‘Autonomous Illinois’ promises economic benefit, public goods

The initiative for connected and autonomous vehicles comes from an executive order signed by Gov. Bruce Rauner.
Gov. Bruce Rauner (182nd Airlift Wing)
Gov. Bruce Rauner (182nd Airlift Wing)

A new initiative for connected and autonomous vehicles in Illinois will permit companies to pilot their transportation technologies and explore the industry’s reach as an engine for economic development, Gov. Bruce Rauner said in signing an executive order Thursday to create the program.

The initiative takes a form similar to those that had been launched by states and cities with growing regularity before an Uber-operated autonomous vehicle fatally struck a woman in Tempe, Arizona, in March. The order establishes a framework for Illinois’ transportation department to work closely with other state agencies, local governments, and private industry in pursuit of anticipated benefits around public safety, the economy, and everyday convenience for residents.

The death in Tempe gave leaders around the country pause, and though initiatives quietly continued in many places, it was with a renewed focus on safety. Some localities halted testing, including Arizona, though Gov. Doug Ducey signed an executive order earlier this month establishing a public-private research center to continue developing emerging transportation technologies.

Rauner’s order cites the potential of the technology to “profoundly improve Illinois residents’ lives and communities” and in a press release the governor says “this technology is here and Illinois is ready to embrace it. Working with our public and private partners, we can make our roads safer, save lives, attract investment and create new high-tech jobs throughout the state.”


The initiative, called ” Autonomous Illinois ,” charges the transportation department and its collaborators to review connected and autonomous vehicle research as it pertains to issues of privacy, law enforcement, environmental efforts, insurance coverage, liability, data-sharing arrangements, and the state’s infrastructure needs. Initiative leadership is also to evaluate current laws, inform the public of its findings, work closely with industry experts and other government bodies with a particular emphasis on improving safety and mobility for “the elderly, disabled, and underserved populations.”

A pilot testing program outlines policies and procedures for companies interested in testing their technologies in Illinois. The program adds Illinois to a list of 39 other states that have either enacted some form of legislation or issued executive orders related to autonomous vehicles, according to data gathered by the National Conference of State Legislators.

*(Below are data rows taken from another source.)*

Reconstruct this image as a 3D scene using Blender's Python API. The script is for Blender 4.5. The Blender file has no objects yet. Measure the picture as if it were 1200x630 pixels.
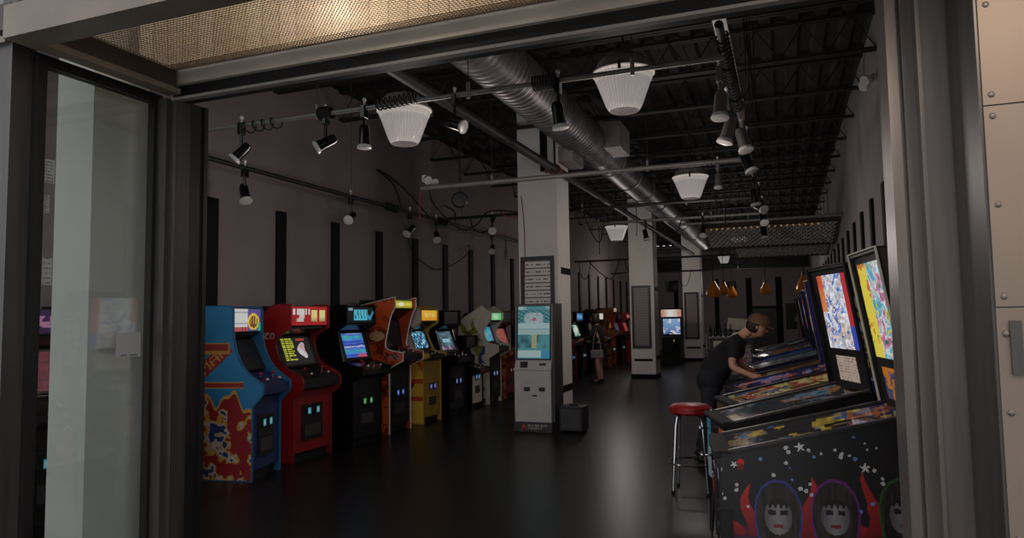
import bpy, bmesh, math, random
from mathutils import Vector, Matrix
R = math.radians
SC = bpy.context.scene
C = SC.collection
PI = math.pi

# ------------------------------------------------------------------ camera, world, exposure
cam_d = bpy.data.cameras.new('camera')
cam = bpy.data.objects.new('camera', cam_d); C.objects.link(cam)
yaw, pit, rol = R(21.126), R(4.0214), R(-.8577)
fw = Vector((-math.sin(yaw)*math.cos(pit), math.cos(yaw)*math.cos(pit), math.sin(pit)))
rt = Vector((math.cos(yaw), math.sin(yaw), 0)); up = rt.cross(fw)
c_, s_ = math.cos(rol), math.sin(rol)
r2 = c_*rt + s_*up; u2 = -s_*rt + c_*up
m4 = Matrix((r2, u2, -fw)).transposed().to_4x4(); m4.translation = (0, 0, 1.6)
cam.matrix_world = m4
cam_d.sensor_width = 36; cam_d.lens = 827.08/1200*36
cam_d.clip_start = .05; cam_d.clip_end = 200
SC.camera = cam
SC.view_settings.view_transform = 'Standard'; SC.view_settings.look = 'None'
SC.view_settings.gamma = 1; SC.view_settings.use_curve_mapping = False
SC.view_settings.exposure = 0.0
SC.cycles.max_bounces = 8; SC.cycles.transparent_max_bounces = 16
SC.cycles.use_denoising = True
SC.cycles.sample_clamp_indirect = 4

W = bpy.data.worlds.new('world'); SC.world = W; W.use_nodes = True
bg = W.node_tree.nodes['Background']
bg.inputs['Color'].default_value = (.93, .96, 1, 1); bg.inputs['Strength'].default_value = 1.25

POT_POWER = 30; SOFFIT_POWER = 20
def light(name, kind, loc, power, color=(1, 1, 1), size=.1, rot=(0, 0, 0), parent=None, spot=None):
    d = bpy.data.lights.new(name, kind); d.energy = power; d.color = color
    if kind == 'AREA': d.size = size
    else: d.shadow_soft_size = size
    if spot: d.spot_size = spot; d.spot_blend = .6
    o = bpy.data.objects.new(name, d); C.objects.link(o); o.location = loc; o.rotation_euler = rot
    if parent: o.parent = parent
    return o

# ------------------------------------------------------------------ materials
def lin(c):
    return tuple((x/12.92 if x <= .04045 else ((x+.055)/1.055)**2.4) for x in c)
def h(r, g, b): return lin((r/255, g/255, b/255))
def pm(name, c1, c2=None, scale=6, rough=.5, metal=0, bump=0, detail=4, stretch=None, spec=None, emit=0):
    m = bpy.data.materials.new(name); m.use_nodes = True
    nt = m.node_tree; b = nt.nodes['Principled BSDF']
    b.inputs['Roughness'].default_value = rough; b.inputs['Metallic'].default_value = metal
    if spec is not None: b.inputs['Specular IOR Level'].default_value = spec
    c2 = c2 or tuple(x*.82 for x in c1)
    tc = nt.nodes.new('ShaderNodeTexCoord'); mp = nt.nodes.new('ShaderNodeMapping')
    nz = nt.nodes.new('ShaderNodeTexNoise'); nz.inputs['Scale'].default_value = scale; nz.inputs['Detail'].default_value = detail
    if stretch: mp.inputs['Scale'].default_value = stretch
    cr = nt.nodes.new('ShaderNodeValToRGB')
    cr.color_ramp.elements[0].position = .3; cr.color_ramp.elements[1].position = .7
    cr.color_ramp.elements[0].color = (*c2, 1); cr.color_ramp.elements[1].color = (*c1, 1)
    nt.links.new(tc.outputs['Object'], mp.inputs['Vector']); nt.links.new(mp.outputs['Vector'], nz.inputs['Vector'])
    nt.links.new(nz.outputs['Fac'], cr.inputs['Fac']); nt.links.new(cr.outputs['Color'], b.inputs['Base Color'])
    if bump:
        bp = nt.nodes.new('ShaderNodeBump'); bp.inputs['Strength'].default_value = bump; bp.inputs['Distance'].default_value = .01
        nt.links.new(nz.outputs['Fac'], bp.inputs['Height']); nt.links.new(bp.outputs['Normal'], b.inputs['Normal'])
    if emit:
        nt.links.new(cr.outputs['Color'], b.inputs['Emission Color']); b.inputs['Emission Strength'].default_value = emit
    return m
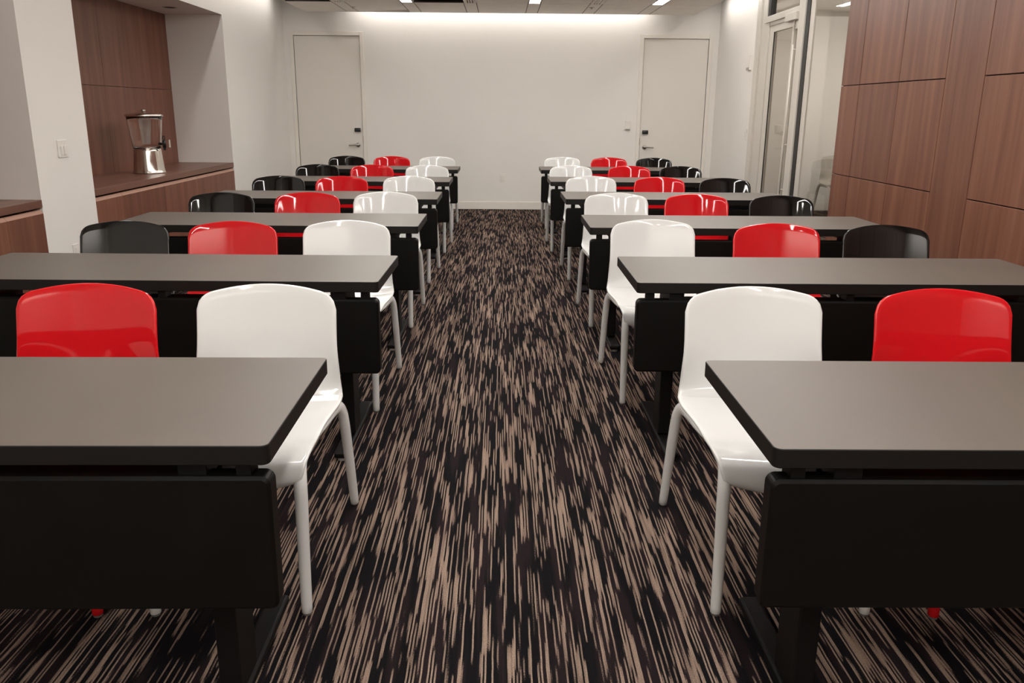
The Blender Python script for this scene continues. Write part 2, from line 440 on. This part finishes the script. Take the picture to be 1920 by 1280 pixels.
for j in (0, 2, 4):
    s = strips[j]; Ln = LY1-YR
    t = thing('air_diffuser', lab[j], 'air vent', (s, YR, CZ), group='slotted air diffusers in the ceiling')
    fb = bmesh.new()
    x = -SW/2+G/2
    for wd in (.040, .018, .018, .040):
        box(fb, x, x+wd, 0, Ln-.012, 0, .02); x += wd+.0125
    obj('frame', fb, 'ceil', t)
    obj('slot', bx(-SW/2+.01, SW/2-.01, 0, Ln, .021, .024), 'slot', t)
for i, (x, y, lb) in enumerate(((-1.93, 11.56, 'small round sprinkler head in the ceiling, left one'), (1.135, 11.36, 'small round sprinkler head in the ceiling, right one'))):
    t = thing('sprinkler_head', lb, 'sprinkler', (x, y, CZ), group='sprinkler heads in the ceiling')
    obj('escutcheon', lathe([(0, -.002), (.035, -.002), (.038, 0.001), (0, .001)], 24), 'greyp', t, smooth=False)
    obj('deflector', lathe([(0, -.02), (.012, -.02), (.012, -.002), (0, -.002)], 16), 'dsteel', t)
for (x0, x1, y, lb) in ((-2.62, -2.12, 10.72, 'metal conduit above the open ceiling tile by the left wall'), (-1.06, -.50, 10.70, 'metal conduit above the open ceiling tile near the middle')):
    b2 = bmesh.new(); cyl(b2, (x0, y, CZ+.09), (x1, y, CZ+.09), .018); cyl(b2, (x0, y+.12, CZ+.13), (x1, y+.12, CZ+.13), .012)
    tag(obj('conduit', b2, 'dsteel', smooth=True), lb, 'pipe', 'conduits above the open ceiling tiles')

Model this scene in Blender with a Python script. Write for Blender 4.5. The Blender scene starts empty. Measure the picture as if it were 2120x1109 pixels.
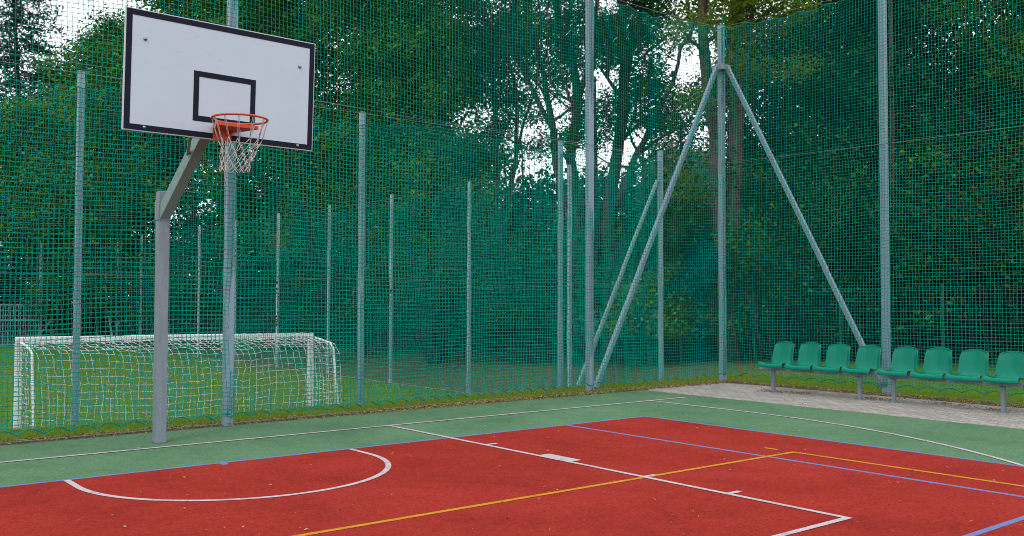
import bpy, math, random
import numpy as np
from mathutils import Matrix, Vector
PI = math.pi
sc = bpy.context.scene
col = sc.collection

# ------------------------------------------------------------------ camera
F_PX, YAW, PITCH, ROLL = 1929.153, 0.67656, 0.034552, 0.0022228
CAM = np.array([-3.185, -9.262, 1.438])
def rot(yaw, pitch, roll):
    cy, sy, cp, sp = math.cos(yaw), math.sin(yaw), math.cos(pitch), math.sin(pitch)
    f = np.array([sy*cp, cy*cp, sp]); r = np.array([cy, -sy, 0.0]); u = np.cross(r, f)
    cr, sr = math.cos(roll), math.sin(roll)
    return np.array([cr*r+sr*u, -sr*r+cr*u, f])
RM = rot(YAW, PITCH, ROLL)
cd = bpy.data.cameras.new("camera"); cam = bpy.data.objects.new("camera", cd); col.objects.link(cam)
cd.sensor_width = 36; cd.lens = F_PX/2120*36; cd.clip_end = 2000; cd.clip_start = 0.05
M = Matrix.Identity(4)
for i in range(3):
    M[i][0] = RM[0][i]; M[i][1] = RM[1][i]; M[i][2] = -RM[2][i]; M[i][3] = CAM[i]
cam.matrix_world = M
sc.camera = cam
def at(px, py, d):            # real-world point that the photo shows at (px, py), d metres deep
    v = np.array([(px-1060)/F_PX, -(py-554.5)/F_PX, 1.0]) @ RM
    return CAM + v*d

# ------------------------------------------------------------------ light
SUN_EL, SUN_AZ = math.radians(52), math.radians(-118)      # azimuth measured from +Y towards +X
w = bpy.data.worlds.new("World"); sc.world = w; w.use_nodes = True
nt = w.node_tree; N = nt.nodes; L = nt.links
bg = N["Background"]
sky = N.new("ShaderNodeTexSky"); sky.sky_type = 'NISHITA'; sky.sun_disc = False
sky.sun_elevation = SUN_EL; sky.sun_rotation = SUN_AZ; sky.air_density = 1.0; sky.dust_density = 2.0
tc = N.new("ShaderNodeTexCoord")
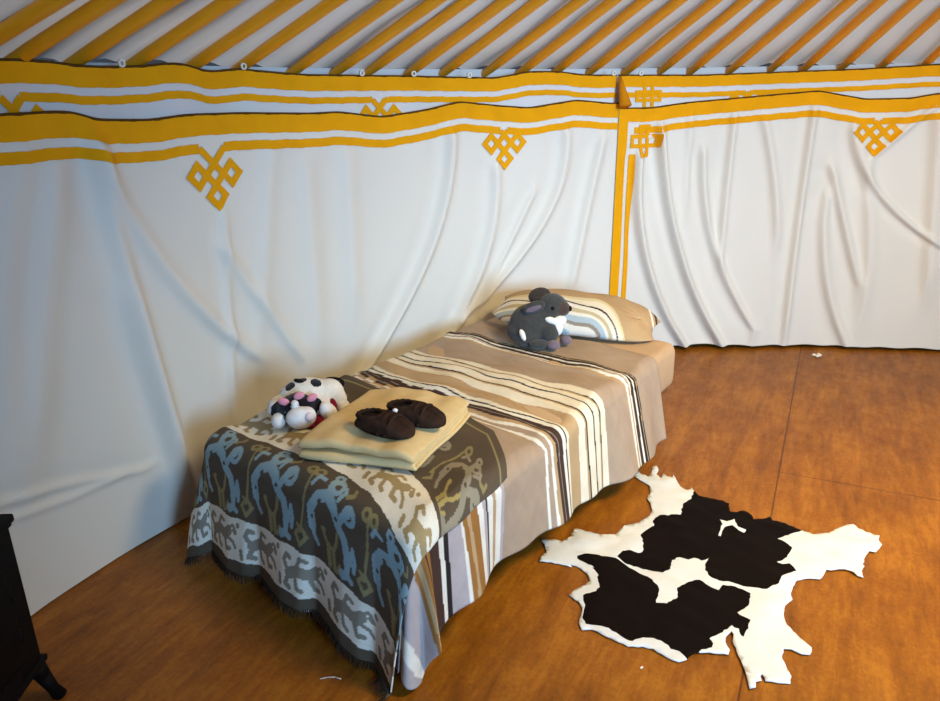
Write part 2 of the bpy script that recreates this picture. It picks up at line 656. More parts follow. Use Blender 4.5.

As in other states, Illinois officials are banking on the promise by the technology’s proponents that autonomous vehicles will improve public safety. According to the governor’s office, roadway accidents in Illinois killed more than 1,000 people in each of the past two years, with human error attributed as a major factor in 94 percent of fatal crashes. Yet this hope is paradoxically balanced with safety concerns — Tesla’s semi-autonomous driving technology, Autpilot, has been linked with two deaths and a handful of minor incidents underscoring the technology’s immaturity.

But perhaps the biggest motivator for the state is the financial incentive. The governor’s office cites projections of an industry projected to generate $800 billion in annual economic benefit globally by 2050.

“As the transportation hub for the entire country, Illinois is ideally situated to be a leader in the research of connected and automated vehicles,” Rauner said.


If any state could use an economic boost, it’s Illinois, which was ranked earlier this month by George Mason University as having the worst economy of any state in the nation. Illinois carries $130 billion in unfunded pension liabilities and a political stalemate in the legislature has left the government without complete budgets for two fiscal years running. Illinois also holds the lowest credit rating of any state, flirting with junk status in recent months.